Les établissements marocains à contrecourant
Au Maroc, ce n'est pas le même son de cloche, certaines écoles prônent un modèle d'enseignement «connecté», en introduisant des écrans en salles de classe (tablettes, ordinateurs et autres gadgets technologiques…). Certains établissements ont d'ailleurs exigé pour cette rentrée scolaire, l'achat de tablettes et d'ordinateurs parallèlement aux fournitures classiques. Une facture salée qui s'ajoute aux lourdes charges de la rentrée. C'est le cas du groupe scolaire Louis Massignon, qui a récemment souhaité généraliser un plan numérique appelé «Moodle» aux classes de CM1, 5ème et seconde pour l'année scolaire 2018-2019. Un projet qui a suscité une vague d'indignation de la part des parents, qui se retrouvent contraints d'acquérir un outil «pédagogique» très coûteux. Pis encore : le même établissement a envoyé un acte d'engagement irrévocable aux familles d'élèves, dans lequel ils s'engagent à payer 12.400 DH pour les classes de seconde, et 6.400 DH pour le CM1 et classes de 5ème pour l'acquisition d'un matériel informatique, lequel devra être changé au bout des trois ans d'utilisation.
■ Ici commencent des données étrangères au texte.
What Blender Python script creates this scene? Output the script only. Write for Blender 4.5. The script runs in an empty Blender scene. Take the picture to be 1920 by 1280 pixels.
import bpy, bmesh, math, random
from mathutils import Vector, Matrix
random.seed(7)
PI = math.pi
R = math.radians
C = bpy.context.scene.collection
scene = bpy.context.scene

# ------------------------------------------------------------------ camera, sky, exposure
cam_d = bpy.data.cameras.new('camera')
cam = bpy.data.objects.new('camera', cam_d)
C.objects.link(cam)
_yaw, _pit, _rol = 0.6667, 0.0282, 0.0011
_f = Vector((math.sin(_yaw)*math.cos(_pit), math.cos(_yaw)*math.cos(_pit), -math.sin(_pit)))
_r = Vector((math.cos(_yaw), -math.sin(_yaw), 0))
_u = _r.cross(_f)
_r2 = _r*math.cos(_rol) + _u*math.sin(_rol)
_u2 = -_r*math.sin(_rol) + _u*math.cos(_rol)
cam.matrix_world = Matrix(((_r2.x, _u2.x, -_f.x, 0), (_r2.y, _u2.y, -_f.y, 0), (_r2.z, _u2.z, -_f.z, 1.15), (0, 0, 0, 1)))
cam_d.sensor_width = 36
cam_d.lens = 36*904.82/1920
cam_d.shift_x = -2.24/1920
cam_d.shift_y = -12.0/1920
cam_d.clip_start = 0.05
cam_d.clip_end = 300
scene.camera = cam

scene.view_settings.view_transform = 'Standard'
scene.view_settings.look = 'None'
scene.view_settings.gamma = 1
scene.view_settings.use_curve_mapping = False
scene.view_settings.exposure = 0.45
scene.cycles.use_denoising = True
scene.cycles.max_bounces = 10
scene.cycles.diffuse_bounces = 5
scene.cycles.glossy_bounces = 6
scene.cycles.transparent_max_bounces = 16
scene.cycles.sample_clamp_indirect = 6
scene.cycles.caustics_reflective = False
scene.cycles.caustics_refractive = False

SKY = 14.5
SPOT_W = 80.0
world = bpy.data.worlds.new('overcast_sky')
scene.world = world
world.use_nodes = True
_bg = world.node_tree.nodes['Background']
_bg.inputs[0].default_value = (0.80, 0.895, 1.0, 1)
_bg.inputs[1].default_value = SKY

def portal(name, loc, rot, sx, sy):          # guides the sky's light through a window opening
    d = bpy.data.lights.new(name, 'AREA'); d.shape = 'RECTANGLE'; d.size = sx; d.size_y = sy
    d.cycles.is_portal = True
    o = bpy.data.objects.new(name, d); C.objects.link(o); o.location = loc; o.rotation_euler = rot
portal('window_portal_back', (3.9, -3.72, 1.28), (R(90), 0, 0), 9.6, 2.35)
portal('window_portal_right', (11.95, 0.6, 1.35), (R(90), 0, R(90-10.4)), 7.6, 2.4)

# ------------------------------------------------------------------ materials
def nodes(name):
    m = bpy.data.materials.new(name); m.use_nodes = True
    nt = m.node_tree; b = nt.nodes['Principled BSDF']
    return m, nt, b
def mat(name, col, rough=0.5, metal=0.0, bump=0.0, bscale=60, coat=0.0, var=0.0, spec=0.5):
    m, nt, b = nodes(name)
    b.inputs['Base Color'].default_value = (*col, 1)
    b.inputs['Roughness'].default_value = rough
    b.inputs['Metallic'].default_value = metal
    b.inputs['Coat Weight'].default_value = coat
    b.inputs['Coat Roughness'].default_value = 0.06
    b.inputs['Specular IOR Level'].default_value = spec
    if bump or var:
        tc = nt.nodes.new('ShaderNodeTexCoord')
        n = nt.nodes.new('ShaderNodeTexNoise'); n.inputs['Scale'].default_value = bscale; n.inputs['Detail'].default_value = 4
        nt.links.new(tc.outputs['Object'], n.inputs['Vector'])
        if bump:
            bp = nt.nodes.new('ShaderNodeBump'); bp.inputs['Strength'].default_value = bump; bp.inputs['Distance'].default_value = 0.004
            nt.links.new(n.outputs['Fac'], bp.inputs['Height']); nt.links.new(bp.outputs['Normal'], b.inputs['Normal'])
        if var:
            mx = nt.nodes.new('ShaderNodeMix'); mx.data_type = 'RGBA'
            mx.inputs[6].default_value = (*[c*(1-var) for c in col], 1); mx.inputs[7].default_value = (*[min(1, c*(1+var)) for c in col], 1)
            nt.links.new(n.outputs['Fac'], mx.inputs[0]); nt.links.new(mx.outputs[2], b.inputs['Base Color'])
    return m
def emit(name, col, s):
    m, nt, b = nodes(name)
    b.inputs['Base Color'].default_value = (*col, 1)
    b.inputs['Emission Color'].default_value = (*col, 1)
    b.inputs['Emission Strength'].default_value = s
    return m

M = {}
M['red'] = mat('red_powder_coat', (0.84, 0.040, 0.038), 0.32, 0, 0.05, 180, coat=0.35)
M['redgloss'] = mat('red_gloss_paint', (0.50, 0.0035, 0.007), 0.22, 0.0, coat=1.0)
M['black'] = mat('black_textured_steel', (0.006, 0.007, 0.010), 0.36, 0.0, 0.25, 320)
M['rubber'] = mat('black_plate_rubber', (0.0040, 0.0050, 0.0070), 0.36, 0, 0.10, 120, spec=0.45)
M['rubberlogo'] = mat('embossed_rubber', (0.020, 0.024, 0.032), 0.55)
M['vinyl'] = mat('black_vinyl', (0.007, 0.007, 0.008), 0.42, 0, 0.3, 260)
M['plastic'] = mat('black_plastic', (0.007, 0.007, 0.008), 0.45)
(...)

Indignés par cette réforme, les parents ont fait part, via une lettre ouverte, de leur mécontentement à la direction de la mission laïque française. L'institut a finalement abandonné le projet en question. Le digital a un certain potentiel pour améliorer la qualité et la portée de l'éducation. Mais il peut être tout autant contreproductif, comme en atteste une étude de l'OCDE sur l'éducation numérique, qui stipule qu' «en moyenne, au cours des dix dernières années, les pays qui ont consenti d'importants investissements dans le digital dans le domaine de l'éducation n'ont enregistré aucune amélioration notable des résultats de leurs élèves en compréhension de l'écrit, en mathématiques et en sciences», sans parler du niveau d'orthographe et d'écriture. A méditer. ■
La France interdit le smartphone à l'école Tout récemment en France, dont le Maroc s'inspire si souvent, le Parlement a entériné l'interdiction du téléphone portable dans les écoles et les collèges, faute de pouvoir bloquer les applications non-scolaires. Selon le ministère de l'Education, cette interdiction «favorisera un environnement qui permet l'attention, la concentration et la réflexion indispensables à la compréhension et à la mémorisation». Par ailleurs, «sur les temps de récréation, cette interdiction permettra de renforcer les échanges entre les élèves afin de construire une sociabilisation harmonieuse, essentielle au développement des enfants».